On 11/10/2018 17:32, Thawra Kadeed wrote:
Thanks a lot Sebastian for your answer.

Actually, we are planning to run a multi-core system using a network-on-chip and network interfaces as a physical interconnect between cores instead of the bus interconnect. I understood that MPCI by the OS maybe stay the same even if we change the RTEMS version. Is that right?

Probably yes, but I guess the MPCI support is not in wide spread use currently. It will be definitely easier if you use the same RTEMS version on all nodes. One option would be to use RTEMS SMP instead.


On the other hand, I was looking for a very old version of RTEMS and I found in this site "https://git.rtems.org/rtems/tag/?h=3.5.1"; a version from 1996 which is really lightweight. However, I have not seen any support for ARM cortex A architecture.

The ARM Cortex-A didn't exist in 1996.


The issue is actually that the current version of RTEMS is hard to predict and analyze because it supports many features to provide high performance like POSIX and others. in the real-time part, we need very lightweight RTEMS excluding all other features where the RTEMS kernel does not exceed 1 MB.

So what do you recommend us? could we use the current version excluding all other advantages from the RTEMs kernel where we minimize the kernel as much as possible?

RTEMS is a library and it was designed so that only parts needed by the application end up in the executable.

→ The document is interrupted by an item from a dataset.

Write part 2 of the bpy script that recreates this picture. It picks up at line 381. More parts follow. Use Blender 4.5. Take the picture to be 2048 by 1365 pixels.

This improved over time, so RTEMS 5 is probably the best RTEMS in terms of modularity. RTEMS 5 supports transitive priority inheritance. This makes it a bit more complex compared to earlier RTEMS versions. It would be possible to bring back the simplified priority inheritance support if there is a real need for this.

If your limit is 1MiB, this all doesn't matter. This is more than enough for the operating system core. If you need the new network stack (libbsd), then you may need more (about 2MiB).